Members of the GMB union have accepted the offer by British Sugar, which is part of the Associated British Foods group.

But members of Unite, the UK’s biggest trade union, have rejected the deal and are seeking a 5.5% rise for the year to April 2012 – equivalent to the current Retail Prices Index, plus 0.5%.

Unite, whose members include British Sugar engineers and production staff, will now ballot its 250 members at the company’s plants in Bury St Edmunds, Cantley, near Great Yarmouth, Wissingham, near King’s Lynn, and Newark in Nottinghamshire.

They will be asked if they support strike action or some other form of industrial action short of a strike.

Tony Ellingford, regional office for Unite, said: “British Sugar is a highly profitable company and, despite their complaints that the sugar beet crop was hit by the bad weather during the winter, they are well able to afford a decent pay rise.

“Our members rejected the 3.5% because it was well below the current rate of inflation.

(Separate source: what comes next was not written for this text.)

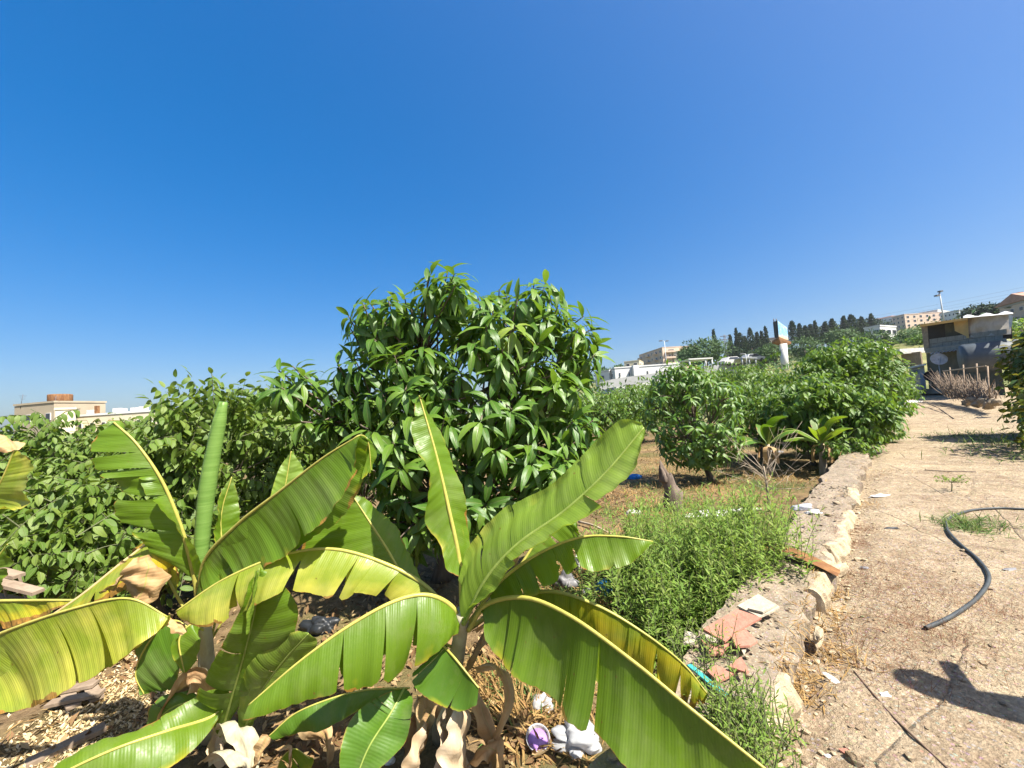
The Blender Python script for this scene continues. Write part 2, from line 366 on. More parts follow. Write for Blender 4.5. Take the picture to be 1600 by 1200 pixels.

Household and energy bills are soaring and in rural East Anglia, with poor public transport links, employees have to use their cars to get to work and are particularly hard pressed by ever-rising petrol costs.”

Mr Ellingford added: “Unite is keen to sit down with management to reach a fair and equitable agreement.”

A British Sugar spokesman said the company had been in pay talks with trade unions since March and it believed that the offer, which was above the average level of settlements in the wider market, was “fair and reasonable within the current economic conditions”.

The offer included a 3.5% consolidated increase in salaries for all employees (permanent, seasonal and temporary), an increase in the contractual notice period from one week to one month for both the employee and company, and a three month notice period for employees wishing to retire.

“All components of this package were recommended for acceptance by the trade unions to their members,” said the company spokesman.

“Members of the GMB union have accepted the pay offer. However, members of the Unite union have opted to conduct a ballot to vote on industrial action and we await the outcome.”

The spokesman added that British Sugar had “undertaken all necessary steps to mitigate any disruption to our four processing factories and the delivery of our products to our customers”.